In 2010, Keats designed a simple pinhole camera capable of taking a 100-year exposure, which could be constructed directly from the paper of a magazine. The designs were printed in a magazine called Good, which agreed to print any photos that are returned after 100 years.

“With the 100-year cameras, [I wanted] to make them as available as possible to as many people as possible, to be able to implement this in cities or wherever they live, as a way in which to instill a bit of the paranoia, I guess, that comes along with any act of surveillance,” Keats said. “That these cameras are being hidden, and people are being watched by those who are not yet born.”

Continuing in this vein, Keats launched a century camera project in Berlin in 2014, enlisting citizens to hide 100 pinhole cameras of a more durable design around the city. Participants were asked to instruct a child of the next generation to return the cameras and resulting images to a specific gallery in Berlin in 2114.

In 2015, Keats took the century camera idea a step further, fine-tuning his design to what he hopes will be able to capture a 1,000-year long photographic exposure.
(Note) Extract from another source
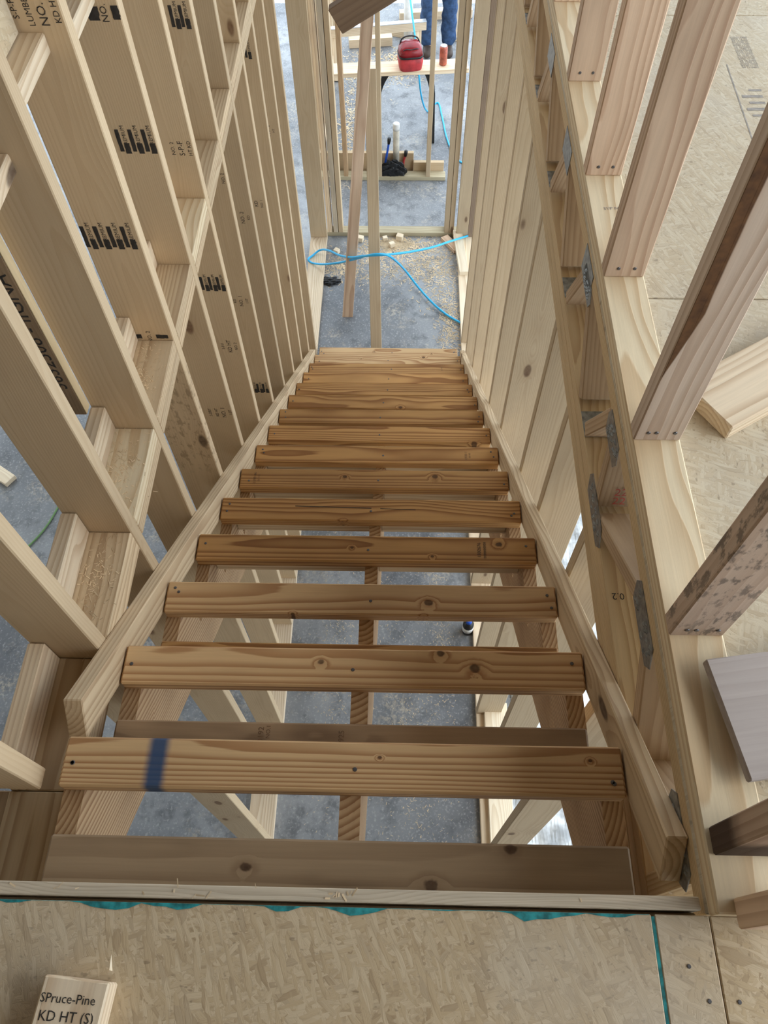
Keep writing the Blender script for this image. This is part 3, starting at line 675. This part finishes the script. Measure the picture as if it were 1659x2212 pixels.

He installed one such millennium camera on an art museum at Arizona State University, looking out at the city of Tempe, and another looking out at the Holyoke Range in Massachusetts from a steeple at Amherst College.

Lake view

For the “Tahoe Timescape” project, Keats’s most ambitious millennium camera project to date, he has worked closely with Tahoe Public Art and other local organizations, including Sierra Nevada College and the Tahoe Environmental Research Center (TERC) on everything from logistical matters—the permitting process for a 1,000-year art installation is complex, he says—to developing avenues for public participation.

Mountain Forge, a blacksmith shop in Truckee, will affix each camera firmly to its location at four vantage points around Lake Tahoe: Heavenly Mountain Resort in South Lake Tahoe; Eagle Rock in Homewood, California; Lake Tahoe Dam in Tahoe City, California; and Sand Harbor, Nevada. The Washoe Tribe has provided traditional Washoe names for each location, which will be listed on plaques near the cameras along with the English name and GPS coordinates.

As soon as the cameras are in place, Keats hopes to get members of the public out to see them. A map, which will be made available at Lake Tahoe visitor centers, will provide instructions on how to find the camera locations. In some cases, such as the camera by the Tahoe Dam, that will be easy—and in other cases, the trip will require a hike.

“There’s a quest involved, if you want to fully experience the project,” Keats said. “And that quest becomes a story that you tell. It’s a way in which you engage with time and with these cameras and with the environment. That you are physically experiencing the environment in the process of visiting these cameras is a really important part of it.“

Every three years for the next millennium, Sierra Nevada College has committed to bringing art students out to the camera sites, where they will create images depicting what they think the landscape will look like in 3018, providing an ongoing catalog of change over time. Collaboration with TERC’s citizen science program is in the works as well.

Elsewhere in the region, Keats is working with the Nevada Museum of Art to develop a 5,000-year calendar based on the growth rate of eastern Nevada’s bristlecone pines (See “Long view,” Art of the State, Oct. 12, 2017)—another project aimed at inspiring thought about our relationship with the Earth over time.

With any of these extremely long-term endeavors, Keats acknowledges that there’s much that could go wrong. The millennium cameras could be stolen. The bristlecone pine trees could die. The light level coming through the atmosphere could change as climate changes, altering the exposure of the photographs, or changing the speed that the trees grow. All will inform what we see—or don’t see—in the end picture, and Keats believes that failure will be informative rather than catastrophic.

“We’re in beta here,” Keats said. “It has never been done before. There are many reasons why this might fail. Maybe we’ll get it better the next 1,000-year cycle.”